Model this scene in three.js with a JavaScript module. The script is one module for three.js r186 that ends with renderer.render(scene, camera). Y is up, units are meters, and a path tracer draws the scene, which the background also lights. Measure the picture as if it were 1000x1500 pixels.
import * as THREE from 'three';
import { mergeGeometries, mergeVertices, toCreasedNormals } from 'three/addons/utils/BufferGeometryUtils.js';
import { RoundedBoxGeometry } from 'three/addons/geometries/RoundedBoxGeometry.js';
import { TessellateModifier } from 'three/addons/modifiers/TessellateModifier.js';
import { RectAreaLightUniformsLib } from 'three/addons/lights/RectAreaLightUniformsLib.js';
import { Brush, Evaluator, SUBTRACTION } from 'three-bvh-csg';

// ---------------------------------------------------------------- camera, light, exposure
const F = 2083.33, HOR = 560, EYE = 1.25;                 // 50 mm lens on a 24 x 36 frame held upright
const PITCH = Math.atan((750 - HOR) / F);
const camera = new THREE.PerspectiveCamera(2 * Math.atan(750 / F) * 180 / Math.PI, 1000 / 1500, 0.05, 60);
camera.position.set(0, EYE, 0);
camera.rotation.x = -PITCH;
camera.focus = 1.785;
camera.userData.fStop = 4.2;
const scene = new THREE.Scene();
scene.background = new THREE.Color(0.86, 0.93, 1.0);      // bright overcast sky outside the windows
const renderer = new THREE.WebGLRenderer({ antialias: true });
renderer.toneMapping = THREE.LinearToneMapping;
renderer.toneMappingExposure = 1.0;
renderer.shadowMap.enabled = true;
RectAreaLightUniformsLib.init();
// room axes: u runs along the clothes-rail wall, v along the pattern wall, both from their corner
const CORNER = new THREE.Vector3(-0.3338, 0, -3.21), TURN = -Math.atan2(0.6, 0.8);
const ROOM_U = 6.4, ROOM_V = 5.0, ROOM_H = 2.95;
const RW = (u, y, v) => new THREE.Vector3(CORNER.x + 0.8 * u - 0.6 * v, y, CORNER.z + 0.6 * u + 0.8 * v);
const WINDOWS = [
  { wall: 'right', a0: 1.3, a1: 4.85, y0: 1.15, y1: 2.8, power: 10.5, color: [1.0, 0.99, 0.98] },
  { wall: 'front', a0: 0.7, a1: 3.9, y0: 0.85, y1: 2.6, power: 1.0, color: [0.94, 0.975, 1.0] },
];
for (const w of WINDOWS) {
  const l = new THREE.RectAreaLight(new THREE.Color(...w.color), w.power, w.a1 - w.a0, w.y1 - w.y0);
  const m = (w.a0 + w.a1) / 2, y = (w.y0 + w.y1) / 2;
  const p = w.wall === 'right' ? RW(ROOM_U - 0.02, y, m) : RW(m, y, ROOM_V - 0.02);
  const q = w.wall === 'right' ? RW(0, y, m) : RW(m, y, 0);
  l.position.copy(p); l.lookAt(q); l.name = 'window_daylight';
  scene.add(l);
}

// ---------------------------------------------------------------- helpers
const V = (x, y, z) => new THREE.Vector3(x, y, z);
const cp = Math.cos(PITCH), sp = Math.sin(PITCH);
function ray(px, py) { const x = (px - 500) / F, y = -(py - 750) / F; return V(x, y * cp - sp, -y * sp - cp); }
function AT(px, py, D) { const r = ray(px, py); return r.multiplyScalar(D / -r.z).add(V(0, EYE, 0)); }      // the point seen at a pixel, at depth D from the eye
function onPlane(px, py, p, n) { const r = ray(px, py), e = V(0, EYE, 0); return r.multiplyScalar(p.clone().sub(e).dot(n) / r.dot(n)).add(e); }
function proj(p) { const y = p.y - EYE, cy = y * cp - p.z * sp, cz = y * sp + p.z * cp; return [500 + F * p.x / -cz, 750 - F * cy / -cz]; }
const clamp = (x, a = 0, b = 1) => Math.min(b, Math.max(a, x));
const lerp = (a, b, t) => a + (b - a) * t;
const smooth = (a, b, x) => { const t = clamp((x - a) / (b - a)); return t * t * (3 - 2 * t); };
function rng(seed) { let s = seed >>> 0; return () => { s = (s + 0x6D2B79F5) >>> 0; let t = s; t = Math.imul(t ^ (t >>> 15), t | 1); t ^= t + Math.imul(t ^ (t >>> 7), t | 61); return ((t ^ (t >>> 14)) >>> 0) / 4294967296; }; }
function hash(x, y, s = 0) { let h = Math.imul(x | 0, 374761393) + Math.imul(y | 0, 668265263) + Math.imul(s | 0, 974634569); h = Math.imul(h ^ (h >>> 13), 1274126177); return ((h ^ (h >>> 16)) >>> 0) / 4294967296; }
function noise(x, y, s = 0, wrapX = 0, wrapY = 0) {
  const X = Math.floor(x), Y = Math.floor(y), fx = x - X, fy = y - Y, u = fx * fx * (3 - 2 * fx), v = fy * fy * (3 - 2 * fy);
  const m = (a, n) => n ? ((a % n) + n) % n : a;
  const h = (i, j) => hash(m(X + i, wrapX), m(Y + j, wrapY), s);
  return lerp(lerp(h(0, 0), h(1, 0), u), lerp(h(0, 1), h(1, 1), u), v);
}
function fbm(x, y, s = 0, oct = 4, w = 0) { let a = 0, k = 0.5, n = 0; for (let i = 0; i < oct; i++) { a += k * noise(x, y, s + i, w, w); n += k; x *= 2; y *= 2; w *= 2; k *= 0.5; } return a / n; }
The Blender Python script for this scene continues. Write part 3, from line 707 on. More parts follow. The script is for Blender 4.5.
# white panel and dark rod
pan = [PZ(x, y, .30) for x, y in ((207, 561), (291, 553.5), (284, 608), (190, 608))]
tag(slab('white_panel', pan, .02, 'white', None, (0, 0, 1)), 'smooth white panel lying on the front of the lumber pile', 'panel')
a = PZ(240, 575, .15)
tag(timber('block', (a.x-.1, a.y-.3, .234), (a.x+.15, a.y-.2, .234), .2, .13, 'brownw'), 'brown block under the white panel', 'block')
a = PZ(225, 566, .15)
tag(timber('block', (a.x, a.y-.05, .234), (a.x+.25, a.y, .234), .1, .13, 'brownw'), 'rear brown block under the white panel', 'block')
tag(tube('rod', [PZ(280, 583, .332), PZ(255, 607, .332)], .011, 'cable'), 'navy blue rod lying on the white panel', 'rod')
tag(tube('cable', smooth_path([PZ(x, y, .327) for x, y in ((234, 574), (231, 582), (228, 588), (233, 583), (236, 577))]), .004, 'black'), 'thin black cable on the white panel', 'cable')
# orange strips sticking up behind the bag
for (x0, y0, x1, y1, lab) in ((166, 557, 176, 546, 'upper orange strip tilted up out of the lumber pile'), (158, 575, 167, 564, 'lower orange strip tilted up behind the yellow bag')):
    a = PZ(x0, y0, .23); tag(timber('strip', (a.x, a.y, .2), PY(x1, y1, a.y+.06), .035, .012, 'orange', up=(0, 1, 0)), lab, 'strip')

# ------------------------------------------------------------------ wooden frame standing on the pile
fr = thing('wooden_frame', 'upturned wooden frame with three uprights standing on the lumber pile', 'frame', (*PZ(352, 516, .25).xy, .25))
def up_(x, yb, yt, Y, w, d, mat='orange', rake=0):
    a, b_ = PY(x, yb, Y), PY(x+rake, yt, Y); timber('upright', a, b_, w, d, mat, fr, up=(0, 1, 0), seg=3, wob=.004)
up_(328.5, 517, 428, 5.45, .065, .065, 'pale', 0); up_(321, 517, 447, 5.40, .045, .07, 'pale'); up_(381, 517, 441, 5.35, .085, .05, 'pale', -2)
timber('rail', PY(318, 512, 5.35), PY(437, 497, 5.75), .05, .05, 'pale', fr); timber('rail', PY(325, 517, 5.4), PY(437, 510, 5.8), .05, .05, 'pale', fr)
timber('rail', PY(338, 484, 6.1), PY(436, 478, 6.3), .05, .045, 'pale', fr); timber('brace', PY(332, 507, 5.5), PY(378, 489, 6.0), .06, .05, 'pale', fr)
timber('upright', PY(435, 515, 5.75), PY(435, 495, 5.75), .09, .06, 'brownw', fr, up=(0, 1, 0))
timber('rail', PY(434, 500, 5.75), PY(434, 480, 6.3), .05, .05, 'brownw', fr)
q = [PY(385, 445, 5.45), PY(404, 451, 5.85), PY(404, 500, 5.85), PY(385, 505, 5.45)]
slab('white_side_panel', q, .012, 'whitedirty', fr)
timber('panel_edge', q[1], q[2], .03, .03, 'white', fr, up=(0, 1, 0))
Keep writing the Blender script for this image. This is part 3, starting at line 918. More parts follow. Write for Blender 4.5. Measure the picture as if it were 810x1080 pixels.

__The request__:
Beginning with the line that contains "The Blender Python" and ending with the line that contains "a = PZ(x0, y0, .23);", repeat exactly those lines and no others.

__Solution to this exercise__:
The Blender Python script for this scene continues. Write part 3, from line 707 on. More parts follow. The script is for Blender 4.5.
# white panel and dark rod
pan = [PZ(x, y, .30) for x, y in ((207, 561), (291, 553.5), (284, 608), (190, 608))]
tag(slab('white_panel', pan, .02, 'white', None, (0, 0, 1)), 'smooth white panel lying on the front of the lumber pile', 'panel')
a = PZ(240, 575, .15)
tag(timber('block', (a.x-.1, a.y-.3, .234), (a.x+.15, a.y-.2, .234), .2, .13, 'brownw'), 'brown block under the white panel', 'block')
a = PZ(225, 566, .15)
tag(timber('block', (a.x, a.y-.05, .234), (a.x+.25, a.y, .234), .1, .13, 'brownw'), 'rear brown block under the white panel', 'block')
tag(tube('rod', [PZ(280, 583, .332), PZ(255, 607, .332)], .011, 'cable'), 'navy blue rod lying on the white panel', 'rod')
tag(tube('cable', smooth_path([PZ(x, y, .327) for x, y in ((234, 574), (231, 582), (228, 588), (233, 583), (236, 577))]), .004, 'black'), 'thin black cable on the white panel', 'cable')
# orange strips sticking up behind the bag
for (x0, y0, x1, y1, lab) in ((166, 557, 176, 546, 'upper orange strip tilted up out of the lumber pile'), (158, 575, 167, 564, 'lower orange strip tilted up behind the yellow bag')):
    a = PZ(x0, y0, .23); tag(timber('strip', (a.x, a.y, .2), PY(x1, y1, a.y+.06), .035, .012, 'orange', up=(0, 1, 0)), lab, 'strip')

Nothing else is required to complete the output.